Secondo le autorità irlandesi, Meta ha violato la privacy dei minorenni mostrando in alcuni casi i loro indirizzi e-mail e numeri di telefono a terzi. I dati sarebbero diventati pubblici in seguito alla scelta di alcuni utenti con meno di 18 anni di passare a un account “business”, che consente di accedere a maggiori statistiche sull’utilizzo del proprio profilo, rendendo però più semplice ed evidente la pubblicazione dei propri contatti. Meta sostiene di avere aggiornato le impostazioni «oltre un anno fa» per evitare problemi di questo tipo e ha annunciato che farà ricorso contro la decisione.
Data: 5 settembre 2022
Fonte


DOMANDE E RISPOSTE

La finta video sorveglianza è legittima?
Nel suo provvedimento n. 1003484 il Garante ha stabilito che «l'installazione meramente dimostrativa o artefatta, anche se non comporta trattamento di dati personali, può determinare forme di condizionamento nei movimenti e nei comportamenti delle persone in luoghi pubblici e privati e pertanto può essere legittimamente oggetto di contestazione». Ne consegue quindi che, seppur non vietate e quindi non illecite, le telecamere finte o non funzionanti sono comunque illegittime. Lo stesso dicasi in caso di affissione di cartelli indicanti la presenza di un sistema di video sorveglianza in realtà inesistente. In questo ultimo caso la possibilità di dimostrare l'incongruenza tra la segnalazione e la realtà è addirittura più elevata che nell'altro.
 
Il nominativo del coniuge è un 'dato sensibile' se rivela l’orientamento sessuale?

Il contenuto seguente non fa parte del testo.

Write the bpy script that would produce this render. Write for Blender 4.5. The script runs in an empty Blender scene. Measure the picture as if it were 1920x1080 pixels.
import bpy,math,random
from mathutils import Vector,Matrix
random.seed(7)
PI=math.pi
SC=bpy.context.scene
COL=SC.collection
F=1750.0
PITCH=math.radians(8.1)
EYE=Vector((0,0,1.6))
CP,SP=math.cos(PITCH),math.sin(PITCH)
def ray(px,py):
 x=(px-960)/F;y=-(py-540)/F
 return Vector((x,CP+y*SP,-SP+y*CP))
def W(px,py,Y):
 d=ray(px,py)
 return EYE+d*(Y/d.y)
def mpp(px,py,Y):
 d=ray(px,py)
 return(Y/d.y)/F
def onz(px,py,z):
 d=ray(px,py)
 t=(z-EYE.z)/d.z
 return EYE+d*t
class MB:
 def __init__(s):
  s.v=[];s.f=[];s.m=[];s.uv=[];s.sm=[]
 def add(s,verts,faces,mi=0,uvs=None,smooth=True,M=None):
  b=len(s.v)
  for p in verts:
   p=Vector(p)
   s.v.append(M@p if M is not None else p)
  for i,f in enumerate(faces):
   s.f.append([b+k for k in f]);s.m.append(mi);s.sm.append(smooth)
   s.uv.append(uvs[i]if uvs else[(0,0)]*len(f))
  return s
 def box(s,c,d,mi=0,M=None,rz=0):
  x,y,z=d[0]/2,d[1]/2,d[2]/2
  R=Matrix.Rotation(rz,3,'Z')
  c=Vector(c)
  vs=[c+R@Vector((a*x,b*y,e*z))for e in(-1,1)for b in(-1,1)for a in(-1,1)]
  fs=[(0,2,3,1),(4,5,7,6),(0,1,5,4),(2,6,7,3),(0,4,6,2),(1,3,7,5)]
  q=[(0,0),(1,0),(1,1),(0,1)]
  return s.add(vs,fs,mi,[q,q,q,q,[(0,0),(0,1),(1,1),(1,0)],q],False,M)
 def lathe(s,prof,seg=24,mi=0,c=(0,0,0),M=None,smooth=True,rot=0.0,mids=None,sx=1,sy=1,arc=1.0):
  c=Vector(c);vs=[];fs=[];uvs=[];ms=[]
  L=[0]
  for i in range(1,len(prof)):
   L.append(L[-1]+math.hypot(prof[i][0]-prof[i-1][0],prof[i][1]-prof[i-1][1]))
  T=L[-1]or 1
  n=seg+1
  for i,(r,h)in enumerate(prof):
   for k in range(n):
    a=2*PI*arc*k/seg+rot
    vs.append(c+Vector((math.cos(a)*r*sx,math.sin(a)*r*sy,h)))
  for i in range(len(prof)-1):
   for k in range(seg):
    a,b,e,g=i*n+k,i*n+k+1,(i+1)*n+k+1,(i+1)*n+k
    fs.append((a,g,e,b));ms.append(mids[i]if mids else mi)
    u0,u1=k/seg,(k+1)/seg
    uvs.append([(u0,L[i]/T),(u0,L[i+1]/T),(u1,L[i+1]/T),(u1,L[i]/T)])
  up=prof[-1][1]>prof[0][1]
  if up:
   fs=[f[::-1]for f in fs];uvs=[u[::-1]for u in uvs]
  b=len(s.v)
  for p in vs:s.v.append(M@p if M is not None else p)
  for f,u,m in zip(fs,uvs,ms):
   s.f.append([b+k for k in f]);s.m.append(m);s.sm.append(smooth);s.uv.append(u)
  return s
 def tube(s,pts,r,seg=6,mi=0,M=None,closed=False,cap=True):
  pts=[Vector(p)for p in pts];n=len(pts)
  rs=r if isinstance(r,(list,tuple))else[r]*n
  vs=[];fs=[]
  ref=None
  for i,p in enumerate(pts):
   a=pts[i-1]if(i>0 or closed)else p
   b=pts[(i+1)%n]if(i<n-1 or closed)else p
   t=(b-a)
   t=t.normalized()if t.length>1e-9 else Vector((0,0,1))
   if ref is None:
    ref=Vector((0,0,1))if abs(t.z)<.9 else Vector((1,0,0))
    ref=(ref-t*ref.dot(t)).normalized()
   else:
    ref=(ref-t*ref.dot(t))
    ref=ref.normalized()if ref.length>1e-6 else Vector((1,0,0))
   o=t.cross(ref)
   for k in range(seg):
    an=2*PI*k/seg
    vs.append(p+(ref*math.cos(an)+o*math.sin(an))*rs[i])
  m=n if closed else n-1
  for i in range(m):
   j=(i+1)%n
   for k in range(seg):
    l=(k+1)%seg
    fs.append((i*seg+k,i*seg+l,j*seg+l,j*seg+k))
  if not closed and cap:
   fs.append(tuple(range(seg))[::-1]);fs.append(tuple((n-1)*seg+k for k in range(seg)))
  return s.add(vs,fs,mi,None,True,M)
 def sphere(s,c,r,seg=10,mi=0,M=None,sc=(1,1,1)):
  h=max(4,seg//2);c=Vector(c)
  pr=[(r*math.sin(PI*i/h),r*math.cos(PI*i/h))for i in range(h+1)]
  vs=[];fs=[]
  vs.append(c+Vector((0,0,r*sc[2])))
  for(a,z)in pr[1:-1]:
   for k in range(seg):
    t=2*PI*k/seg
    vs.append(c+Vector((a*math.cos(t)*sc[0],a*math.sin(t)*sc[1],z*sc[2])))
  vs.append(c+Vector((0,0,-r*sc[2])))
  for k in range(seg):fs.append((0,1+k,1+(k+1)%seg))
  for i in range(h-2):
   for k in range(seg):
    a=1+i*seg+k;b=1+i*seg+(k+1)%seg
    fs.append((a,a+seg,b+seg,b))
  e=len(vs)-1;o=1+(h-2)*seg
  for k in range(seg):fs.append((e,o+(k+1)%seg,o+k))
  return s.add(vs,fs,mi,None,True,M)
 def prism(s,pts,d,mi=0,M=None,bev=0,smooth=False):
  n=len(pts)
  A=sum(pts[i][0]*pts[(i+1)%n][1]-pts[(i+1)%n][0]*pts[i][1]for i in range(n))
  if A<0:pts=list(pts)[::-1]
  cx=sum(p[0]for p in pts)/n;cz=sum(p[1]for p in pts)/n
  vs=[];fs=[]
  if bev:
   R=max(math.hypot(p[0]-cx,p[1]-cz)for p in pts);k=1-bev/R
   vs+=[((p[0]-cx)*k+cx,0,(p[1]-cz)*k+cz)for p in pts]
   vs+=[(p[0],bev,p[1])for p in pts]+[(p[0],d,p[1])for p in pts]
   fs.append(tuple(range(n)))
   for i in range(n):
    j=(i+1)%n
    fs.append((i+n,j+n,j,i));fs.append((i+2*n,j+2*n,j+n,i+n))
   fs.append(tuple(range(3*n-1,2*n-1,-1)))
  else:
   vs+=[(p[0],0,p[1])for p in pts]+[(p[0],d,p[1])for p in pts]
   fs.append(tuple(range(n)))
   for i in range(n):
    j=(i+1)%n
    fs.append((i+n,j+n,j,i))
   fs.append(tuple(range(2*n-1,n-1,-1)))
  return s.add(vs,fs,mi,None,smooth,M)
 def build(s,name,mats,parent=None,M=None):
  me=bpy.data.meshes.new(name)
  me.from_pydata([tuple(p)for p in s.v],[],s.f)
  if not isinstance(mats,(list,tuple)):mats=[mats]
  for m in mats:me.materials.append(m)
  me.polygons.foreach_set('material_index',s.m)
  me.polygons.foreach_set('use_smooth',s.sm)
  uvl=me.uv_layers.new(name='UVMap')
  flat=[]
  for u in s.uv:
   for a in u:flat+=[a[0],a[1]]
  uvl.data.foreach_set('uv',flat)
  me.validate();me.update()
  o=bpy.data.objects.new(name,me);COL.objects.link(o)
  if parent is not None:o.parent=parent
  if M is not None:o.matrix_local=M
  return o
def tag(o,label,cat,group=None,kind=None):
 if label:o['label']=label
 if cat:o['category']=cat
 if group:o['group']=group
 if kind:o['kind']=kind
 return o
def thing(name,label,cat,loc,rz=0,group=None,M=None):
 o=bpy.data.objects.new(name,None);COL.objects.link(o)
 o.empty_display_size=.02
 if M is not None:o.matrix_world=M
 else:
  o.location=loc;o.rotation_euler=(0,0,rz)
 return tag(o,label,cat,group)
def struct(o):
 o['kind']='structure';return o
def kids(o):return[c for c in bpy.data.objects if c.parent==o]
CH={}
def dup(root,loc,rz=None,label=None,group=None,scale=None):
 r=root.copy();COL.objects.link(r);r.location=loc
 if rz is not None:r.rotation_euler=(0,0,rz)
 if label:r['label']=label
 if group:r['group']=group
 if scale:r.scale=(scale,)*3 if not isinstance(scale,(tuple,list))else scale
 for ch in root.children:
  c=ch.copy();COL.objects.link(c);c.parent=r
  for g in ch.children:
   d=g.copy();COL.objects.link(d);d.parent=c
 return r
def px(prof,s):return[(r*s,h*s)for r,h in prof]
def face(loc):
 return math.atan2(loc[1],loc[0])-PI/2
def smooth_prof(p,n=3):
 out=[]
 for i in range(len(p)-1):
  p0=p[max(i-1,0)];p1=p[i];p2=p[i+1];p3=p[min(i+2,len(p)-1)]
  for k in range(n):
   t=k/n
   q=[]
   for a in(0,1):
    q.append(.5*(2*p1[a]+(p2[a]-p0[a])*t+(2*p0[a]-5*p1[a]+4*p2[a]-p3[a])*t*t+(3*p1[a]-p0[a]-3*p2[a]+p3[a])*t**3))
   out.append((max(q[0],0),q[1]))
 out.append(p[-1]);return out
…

La Corte di Giustizia dell’UE ha emesso un'altra sentenza molto importante in materia di protezione dei dati personali. In data 1° agosto 2022, la Corte di Giustizia dell’UE ha stabilito che tutti i dati in grado di rivelare informazioni sensibili di un individuo mediante un «trattamento intellettuale», come un confronto o una semplice deduzione, rientrano nel novero delle «categorie particolari» di dati personali ai sensi dell’art. 9 del GDPR, ovvero quelle informazioni che necessitano di particolari tutele come quelle che riguardano opinioni politiche, convinzioni religiose o filosofiche, la salute o l’orientamento sessuale della persona, e altri dati che rivestono particolare delicatezza per l’impatto che hanno sulla sfera privata di una persona.